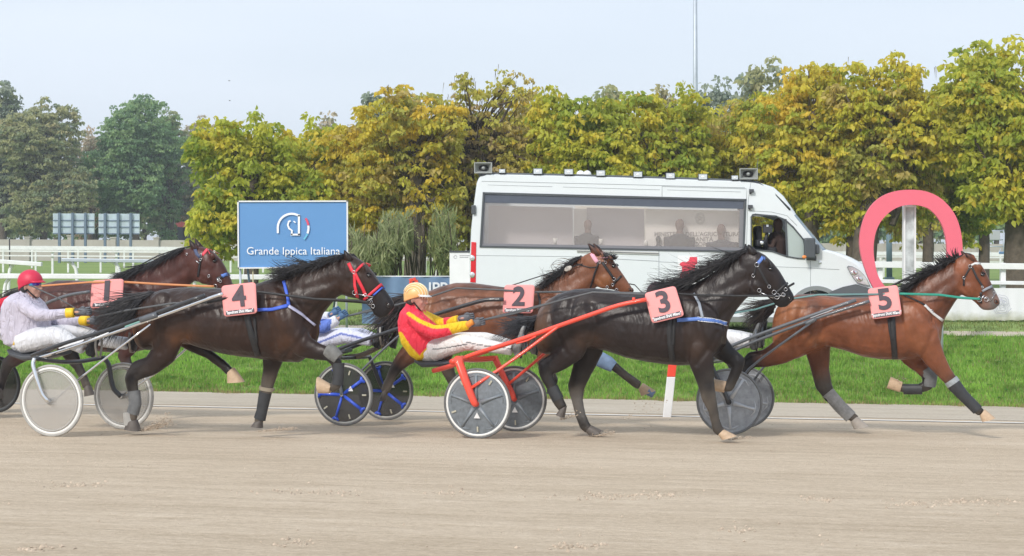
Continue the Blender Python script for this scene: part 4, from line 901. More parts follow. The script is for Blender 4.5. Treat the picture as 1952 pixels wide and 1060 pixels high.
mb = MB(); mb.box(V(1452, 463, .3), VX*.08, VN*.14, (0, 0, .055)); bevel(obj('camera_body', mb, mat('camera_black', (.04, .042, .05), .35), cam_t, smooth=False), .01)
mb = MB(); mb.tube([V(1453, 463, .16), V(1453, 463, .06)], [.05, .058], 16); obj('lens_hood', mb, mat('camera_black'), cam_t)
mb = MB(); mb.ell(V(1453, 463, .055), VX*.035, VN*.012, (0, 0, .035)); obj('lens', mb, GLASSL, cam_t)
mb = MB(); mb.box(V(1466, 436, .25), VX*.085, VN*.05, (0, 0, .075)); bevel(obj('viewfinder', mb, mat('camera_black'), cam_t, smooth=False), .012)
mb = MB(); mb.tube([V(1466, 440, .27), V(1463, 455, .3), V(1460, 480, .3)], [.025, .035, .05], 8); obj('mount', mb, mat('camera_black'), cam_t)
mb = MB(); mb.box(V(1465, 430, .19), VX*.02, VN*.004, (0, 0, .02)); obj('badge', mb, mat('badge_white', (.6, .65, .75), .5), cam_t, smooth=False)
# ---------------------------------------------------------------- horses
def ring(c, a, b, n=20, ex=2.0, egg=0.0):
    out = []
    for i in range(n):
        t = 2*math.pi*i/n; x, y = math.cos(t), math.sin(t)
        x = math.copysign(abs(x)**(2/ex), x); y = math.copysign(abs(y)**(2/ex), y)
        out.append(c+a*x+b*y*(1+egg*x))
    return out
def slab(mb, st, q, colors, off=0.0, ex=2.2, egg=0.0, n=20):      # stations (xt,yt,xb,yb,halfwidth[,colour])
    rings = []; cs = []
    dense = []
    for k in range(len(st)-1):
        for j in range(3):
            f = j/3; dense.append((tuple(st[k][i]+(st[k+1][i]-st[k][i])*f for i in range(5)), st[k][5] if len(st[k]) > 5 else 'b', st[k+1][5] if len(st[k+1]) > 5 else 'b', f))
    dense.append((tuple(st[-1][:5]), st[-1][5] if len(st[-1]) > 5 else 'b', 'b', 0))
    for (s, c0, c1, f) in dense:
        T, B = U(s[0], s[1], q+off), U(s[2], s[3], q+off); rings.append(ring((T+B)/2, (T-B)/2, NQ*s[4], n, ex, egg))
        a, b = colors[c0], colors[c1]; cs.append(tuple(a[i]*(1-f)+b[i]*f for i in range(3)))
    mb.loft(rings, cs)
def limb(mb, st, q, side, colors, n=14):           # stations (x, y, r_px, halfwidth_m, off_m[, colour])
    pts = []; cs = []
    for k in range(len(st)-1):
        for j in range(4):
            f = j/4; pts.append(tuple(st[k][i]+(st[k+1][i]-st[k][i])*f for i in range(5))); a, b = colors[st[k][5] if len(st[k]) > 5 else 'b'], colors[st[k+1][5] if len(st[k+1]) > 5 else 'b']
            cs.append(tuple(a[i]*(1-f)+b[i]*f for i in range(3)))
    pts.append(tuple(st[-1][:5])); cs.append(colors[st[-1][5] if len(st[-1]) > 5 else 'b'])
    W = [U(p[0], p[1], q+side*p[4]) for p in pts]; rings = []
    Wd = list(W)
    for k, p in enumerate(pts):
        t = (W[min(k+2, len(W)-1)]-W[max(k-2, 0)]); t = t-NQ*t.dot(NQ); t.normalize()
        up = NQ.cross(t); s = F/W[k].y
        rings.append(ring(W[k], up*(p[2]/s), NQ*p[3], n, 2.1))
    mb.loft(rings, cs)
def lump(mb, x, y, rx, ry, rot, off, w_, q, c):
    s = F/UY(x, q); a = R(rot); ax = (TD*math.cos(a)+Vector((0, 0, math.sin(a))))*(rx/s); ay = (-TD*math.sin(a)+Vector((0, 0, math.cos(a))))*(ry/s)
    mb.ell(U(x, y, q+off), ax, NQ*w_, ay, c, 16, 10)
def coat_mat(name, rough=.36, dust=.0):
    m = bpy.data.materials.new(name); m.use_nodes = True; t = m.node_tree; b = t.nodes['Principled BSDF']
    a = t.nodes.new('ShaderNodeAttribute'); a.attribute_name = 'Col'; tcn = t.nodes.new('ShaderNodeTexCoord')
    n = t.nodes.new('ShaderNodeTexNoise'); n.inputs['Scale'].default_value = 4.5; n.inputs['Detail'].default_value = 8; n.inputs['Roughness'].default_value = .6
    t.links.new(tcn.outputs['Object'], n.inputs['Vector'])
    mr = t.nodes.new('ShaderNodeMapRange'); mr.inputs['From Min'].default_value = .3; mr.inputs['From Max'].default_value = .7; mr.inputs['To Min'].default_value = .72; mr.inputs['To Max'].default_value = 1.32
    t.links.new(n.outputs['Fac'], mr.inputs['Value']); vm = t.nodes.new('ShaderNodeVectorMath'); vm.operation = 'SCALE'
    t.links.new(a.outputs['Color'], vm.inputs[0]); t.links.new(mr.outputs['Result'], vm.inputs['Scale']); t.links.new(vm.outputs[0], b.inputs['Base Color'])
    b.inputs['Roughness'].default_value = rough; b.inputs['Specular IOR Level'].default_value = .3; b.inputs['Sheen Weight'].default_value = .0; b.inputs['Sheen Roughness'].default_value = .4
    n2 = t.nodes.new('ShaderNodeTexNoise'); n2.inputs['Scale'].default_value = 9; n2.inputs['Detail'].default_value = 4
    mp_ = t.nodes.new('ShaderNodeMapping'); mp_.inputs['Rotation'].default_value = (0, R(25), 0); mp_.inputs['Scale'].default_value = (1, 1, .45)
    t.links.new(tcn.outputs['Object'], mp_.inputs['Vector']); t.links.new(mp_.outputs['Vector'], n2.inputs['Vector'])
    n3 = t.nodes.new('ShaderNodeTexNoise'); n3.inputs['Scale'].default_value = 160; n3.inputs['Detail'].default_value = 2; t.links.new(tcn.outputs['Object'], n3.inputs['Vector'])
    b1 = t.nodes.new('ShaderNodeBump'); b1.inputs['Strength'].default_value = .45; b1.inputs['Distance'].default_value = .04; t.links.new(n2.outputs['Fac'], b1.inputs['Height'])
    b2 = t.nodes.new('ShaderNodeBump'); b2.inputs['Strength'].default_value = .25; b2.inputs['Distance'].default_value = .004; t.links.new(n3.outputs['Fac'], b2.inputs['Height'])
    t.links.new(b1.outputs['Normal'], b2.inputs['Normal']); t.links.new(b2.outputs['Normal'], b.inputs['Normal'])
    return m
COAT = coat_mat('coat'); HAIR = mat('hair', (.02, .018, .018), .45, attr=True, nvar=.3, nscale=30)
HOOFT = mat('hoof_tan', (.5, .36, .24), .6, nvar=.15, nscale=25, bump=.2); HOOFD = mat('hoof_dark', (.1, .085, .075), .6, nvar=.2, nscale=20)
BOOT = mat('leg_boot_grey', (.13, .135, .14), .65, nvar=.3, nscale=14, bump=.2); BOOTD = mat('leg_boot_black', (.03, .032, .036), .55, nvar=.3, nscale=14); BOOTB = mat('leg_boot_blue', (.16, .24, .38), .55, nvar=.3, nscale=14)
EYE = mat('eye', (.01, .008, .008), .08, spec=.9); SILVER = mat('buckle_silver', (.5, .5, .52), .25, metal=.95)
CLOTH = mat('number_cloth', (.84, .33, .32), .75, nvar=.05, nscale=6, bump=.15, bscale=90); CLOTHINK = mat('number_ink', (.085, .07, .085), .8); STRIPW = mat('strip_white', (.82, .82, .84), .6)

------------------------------

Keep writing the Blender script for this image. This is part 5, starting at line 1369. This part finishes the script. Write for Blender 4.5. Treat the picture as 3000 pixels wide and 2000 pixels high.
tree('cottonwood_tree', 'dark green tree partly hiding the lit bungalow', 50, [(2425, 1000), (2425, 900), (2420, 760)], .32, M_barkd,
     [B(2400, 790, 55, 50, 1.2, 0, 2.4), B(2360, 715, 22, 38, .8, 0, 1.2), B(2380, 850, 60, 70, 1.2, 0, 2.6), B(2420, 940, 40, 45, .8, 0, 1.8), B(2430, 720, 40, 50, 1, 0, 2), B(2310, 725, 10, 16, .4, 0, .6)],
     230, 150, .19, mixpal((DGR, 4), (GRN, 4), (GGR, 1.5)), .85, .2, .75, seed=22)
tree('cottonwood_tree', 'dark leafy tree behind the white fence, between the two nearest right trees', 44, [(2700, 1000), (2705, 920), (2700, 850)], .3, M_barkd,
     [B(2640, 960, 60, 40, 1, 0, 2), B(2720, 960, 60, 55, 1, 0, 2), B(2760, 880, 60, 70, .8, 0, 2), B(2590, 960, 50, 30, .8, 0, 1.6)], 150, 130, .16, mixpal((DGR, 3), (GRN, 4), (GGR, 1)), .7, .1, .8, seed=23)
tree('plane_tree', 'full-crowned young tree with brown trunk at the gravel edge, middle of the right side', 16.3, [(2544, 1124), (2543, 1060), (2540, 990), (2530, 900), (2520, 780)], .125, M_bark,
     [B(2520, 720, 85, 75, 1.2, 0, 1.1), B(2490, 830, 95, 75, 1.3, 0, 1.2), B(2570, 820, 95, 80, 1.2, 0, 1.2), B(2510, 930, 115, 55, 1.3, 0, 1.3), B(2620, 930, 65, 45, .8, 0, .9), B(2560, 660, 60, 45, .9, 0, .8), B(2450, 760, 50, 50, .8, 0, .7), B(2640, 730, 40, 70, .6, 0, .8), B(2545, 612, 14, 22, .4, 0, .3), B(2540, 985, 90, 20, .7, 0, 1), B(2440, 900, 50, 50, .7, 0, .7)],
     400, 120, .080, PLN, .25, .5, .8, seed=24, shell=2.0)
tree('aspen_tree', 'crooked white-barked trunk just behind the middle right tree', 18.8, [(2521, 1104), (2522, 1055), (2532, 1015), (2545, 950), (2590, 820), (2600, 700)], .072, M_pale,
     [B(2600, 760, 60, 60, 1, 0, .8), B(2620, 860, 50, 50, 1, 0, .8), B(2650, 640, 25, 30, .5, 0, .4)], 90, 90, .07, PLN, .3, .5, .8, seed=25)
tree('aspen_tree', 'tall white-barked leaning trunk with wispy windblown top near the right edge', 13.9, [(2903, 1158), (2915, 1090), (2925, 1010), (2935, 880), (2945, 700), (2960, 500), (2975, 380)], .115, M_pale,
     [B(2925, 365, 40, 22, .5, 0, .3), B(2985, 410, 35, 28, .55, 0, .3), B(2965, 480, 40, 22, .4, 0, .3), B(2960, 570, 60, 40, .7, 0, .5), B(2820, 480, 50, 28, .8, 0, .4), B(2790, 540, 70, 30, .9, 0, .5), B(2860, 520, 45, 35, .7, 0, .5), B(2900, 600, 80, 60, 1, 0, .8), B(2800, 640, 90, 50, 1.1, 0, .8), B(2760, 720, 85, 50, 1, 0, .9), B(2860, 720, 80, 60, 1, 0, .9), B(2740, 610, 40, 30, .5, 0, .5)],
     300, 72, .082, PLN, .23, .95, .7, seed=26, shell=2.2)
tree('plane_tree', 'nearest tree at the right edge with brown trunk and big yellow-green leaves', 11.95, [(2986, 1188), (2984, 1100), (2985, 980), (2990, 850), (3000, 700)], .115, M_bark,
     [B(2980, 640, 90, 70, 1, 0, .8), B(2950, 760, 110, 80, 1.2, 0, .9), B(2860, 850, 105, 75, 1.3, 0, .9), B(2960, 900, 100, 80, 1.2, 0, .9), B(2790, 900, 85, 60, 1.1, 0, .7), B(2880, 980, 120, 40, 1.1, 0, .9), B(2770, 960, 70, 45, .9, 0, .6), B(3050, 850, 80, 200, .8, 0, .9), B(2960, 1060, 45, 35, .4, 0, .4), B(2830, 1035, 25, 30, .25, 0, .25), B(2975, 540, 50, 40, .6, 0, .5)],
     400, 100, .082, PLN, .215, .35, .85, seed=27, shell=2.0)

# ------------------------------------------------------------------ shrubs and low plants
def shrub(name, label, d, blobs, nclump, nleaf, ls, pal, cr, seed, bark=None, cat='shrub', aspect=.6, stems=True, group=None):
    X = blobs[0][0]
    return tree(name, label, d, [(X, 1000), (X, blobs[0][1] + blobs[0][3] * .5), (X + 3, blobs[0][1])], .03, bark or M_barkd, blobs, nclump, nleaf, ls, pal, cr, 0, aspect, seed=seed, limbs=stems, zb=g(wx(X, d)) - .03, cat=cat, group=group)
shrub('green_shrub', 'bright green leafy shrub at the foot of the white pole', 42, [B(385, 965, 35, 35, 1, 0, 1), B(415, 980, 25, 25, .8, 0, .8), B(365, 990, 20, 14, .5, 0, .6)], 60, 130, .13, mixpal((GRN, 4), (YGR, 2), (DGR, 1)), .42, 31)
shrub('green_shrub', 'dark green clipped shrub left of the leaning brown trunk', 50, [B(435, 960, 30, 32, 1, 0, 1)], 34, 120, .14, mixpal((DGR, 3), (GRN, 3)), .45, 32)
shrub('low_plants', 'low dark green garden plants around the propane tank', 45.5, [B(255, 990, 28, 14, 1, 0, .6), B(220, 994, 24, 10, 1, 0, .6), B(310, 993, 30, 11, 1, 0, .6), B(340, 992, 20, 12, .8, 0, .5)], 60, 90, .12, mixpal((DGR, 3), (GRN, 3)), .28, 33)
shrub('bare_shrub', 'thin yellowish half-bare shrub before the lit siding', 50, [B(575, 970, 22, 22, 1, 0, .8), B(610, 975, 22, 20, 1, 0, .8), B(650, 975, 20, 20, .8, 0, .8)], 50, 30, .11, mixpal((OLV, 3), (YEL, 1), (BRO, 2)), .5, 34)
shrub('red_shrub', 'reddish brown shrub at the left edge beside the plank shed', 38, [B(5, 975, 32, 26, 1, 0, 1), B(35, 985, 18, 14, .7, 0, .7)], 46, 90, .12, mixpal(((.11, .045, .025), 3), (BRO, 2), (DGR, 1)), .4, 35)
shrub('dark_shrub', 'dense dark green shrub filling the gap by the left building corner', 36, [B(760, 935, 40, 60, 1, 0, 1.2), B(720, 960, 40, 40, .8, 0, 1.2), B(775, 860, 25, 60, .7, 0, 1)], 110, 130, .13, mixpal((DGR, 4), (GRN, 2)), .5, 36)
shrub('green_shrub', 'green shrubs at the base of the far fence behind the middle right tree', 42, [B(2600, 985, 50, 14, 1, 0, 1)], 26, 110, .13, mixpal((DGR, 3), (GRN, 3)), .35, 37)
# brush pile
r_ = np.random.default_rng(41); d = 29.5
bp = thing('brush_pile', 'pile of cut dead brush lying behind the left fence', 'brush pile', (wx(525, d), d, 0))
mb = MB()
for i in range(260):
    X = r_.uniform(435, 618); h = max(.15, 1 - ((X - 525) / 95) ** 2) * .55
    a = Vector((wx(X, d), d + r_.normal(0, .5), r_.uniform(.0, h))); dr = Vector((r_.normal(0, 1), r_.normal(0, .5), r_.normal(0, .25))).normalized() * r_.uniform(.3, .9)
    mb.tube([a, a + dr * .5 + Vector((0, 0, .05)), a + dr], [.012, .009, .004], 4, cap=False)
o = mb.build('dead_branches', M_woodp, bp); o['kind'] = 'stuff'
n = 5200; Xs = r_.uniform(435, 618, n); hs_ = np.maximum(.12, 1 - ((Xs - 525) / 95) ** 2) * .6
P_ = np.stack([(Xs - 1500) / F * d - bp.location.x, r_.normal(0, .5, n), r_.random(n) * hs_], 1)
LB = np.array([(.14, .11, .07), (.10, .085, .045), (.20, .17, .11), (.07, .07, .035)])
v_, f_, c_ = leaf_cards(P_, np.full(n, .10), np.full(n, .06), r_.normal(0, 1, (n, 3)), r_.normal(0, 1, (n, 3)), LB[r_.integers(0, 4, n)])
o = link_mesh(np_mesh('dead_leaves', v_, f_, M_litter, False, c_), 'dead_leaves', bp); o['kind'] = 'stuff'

------------------------------

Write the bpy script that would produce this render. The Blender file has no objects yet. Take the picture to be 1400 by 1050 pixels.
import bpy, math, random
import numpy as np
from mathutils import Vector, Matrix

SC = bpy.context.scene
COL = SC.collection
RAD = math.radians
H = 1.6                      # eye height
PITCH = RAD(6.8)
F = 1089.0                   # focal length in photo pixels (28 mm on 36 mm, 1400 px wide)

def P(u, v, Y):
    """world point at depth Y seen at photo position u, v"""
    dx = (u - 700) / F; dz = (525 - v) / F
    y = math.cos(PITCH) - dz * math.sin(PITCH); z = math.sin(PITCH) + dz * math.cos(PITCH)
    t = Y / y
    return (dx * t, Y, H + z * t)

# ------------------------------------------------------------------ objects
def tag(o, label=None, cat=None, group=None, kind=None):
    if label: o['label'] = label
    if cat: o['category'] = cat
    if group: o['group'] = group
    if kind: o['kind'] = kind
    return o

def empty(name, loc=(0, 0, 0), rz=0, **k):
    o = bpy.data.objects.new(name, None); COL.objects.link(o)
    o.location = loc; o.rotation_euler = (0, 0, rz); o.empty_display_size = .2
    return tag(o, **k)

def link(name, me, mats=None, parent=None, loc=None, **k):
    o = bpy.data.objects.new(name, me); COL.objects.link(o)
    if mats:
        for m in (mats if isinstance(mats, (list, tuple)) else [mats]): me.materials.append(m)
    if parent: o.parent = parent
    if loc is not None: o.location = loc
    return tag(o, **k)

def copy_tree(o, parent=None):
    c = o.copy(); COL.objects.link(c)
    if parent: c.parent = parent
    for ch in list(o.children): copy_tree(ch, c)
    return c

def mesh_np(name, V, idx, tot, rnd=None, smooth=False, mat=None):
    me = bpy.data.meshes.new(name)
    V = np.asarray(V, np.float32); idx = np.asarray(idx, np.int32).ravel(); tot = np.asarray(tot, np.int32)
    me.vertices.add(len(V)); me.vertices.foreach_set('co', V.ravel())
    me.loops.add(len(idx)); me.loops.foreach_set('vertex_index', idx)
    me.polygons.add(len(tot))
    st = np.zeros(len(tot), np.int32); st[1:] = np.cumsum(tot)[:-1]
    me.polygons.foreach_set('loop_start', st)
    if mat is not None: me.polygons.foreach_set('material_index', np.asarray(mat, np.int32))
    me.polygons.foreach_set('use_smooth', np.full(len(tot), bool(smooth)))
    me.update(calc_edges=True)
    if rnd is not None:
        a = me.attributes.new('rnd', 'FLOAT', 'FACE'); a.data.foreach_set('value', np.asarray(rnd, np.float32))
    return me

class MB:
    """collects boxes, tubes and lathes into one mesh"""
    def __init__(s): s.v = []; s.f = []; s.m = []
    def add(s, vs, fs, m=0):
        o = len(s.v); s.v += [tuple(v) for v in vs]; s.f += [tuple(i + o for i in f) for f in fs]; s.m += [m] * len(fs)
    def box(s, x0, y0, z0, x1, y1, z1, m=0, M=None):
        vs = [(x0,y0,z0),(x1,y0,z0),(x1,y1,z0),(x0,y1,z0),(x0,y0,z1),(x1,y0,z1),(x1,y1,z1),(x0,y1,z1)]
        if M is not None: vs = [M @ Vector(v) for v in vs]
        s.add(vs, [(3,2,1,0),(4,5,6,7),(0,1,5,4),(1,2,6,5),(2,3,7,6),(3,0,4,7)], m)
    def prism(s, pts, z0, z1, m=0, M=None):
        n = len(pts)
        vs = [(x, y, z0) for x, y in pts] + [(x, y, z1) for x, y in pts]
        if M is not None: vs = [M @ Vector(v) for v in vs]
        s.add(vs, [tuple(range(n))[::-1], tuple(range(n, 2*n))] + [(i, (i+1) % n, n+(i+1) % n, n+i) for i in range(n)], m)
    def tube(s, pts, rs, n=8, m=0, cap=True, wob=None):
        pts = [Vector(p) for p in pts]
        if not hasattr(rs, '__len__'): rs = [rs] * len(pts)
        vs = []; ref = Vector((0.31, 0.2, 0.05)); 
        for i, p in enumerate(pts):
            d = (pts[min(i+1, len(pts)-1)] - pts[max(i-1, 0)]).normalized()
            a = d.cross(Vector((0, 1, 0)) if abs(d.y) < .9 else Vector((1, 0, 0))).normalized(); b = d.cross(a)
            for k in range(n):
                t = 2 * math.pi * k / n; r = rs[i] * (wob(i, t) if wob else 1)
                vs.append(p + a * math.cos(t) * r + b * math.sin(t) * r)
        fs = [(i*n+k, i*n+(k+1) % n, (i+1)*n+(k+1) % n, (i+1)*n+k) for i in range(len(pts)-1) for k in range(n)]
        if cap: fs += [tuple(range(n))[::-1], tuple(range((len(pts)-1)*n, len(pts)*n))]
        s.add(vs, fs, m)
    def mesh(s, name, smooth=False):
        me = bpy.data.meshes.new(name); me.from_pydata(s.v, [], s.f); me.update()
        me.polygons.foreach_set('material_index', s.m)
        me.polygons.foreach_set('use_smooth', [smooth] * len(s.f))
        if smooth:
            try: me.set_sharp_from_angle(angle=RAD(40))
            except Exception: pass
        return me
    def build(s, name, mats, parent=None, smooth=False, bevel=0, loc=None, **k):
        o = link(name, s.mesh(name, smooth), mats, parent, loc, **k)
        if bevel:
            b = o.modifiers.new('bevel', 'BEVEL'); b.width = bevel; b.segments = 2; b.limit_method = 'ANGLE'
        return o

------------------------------

§ PROMPT
Look through the entries and return every line where "scene" appears.

§ RESULT OF THIS EXERCISE
Continue the Blender Python script for this scene: part 4, from line 901. More parts follow. The script is for Blender 4.5. Treat the picture as 1952 pixels wide and 1060 pixels high.
SC = bpy.context.scene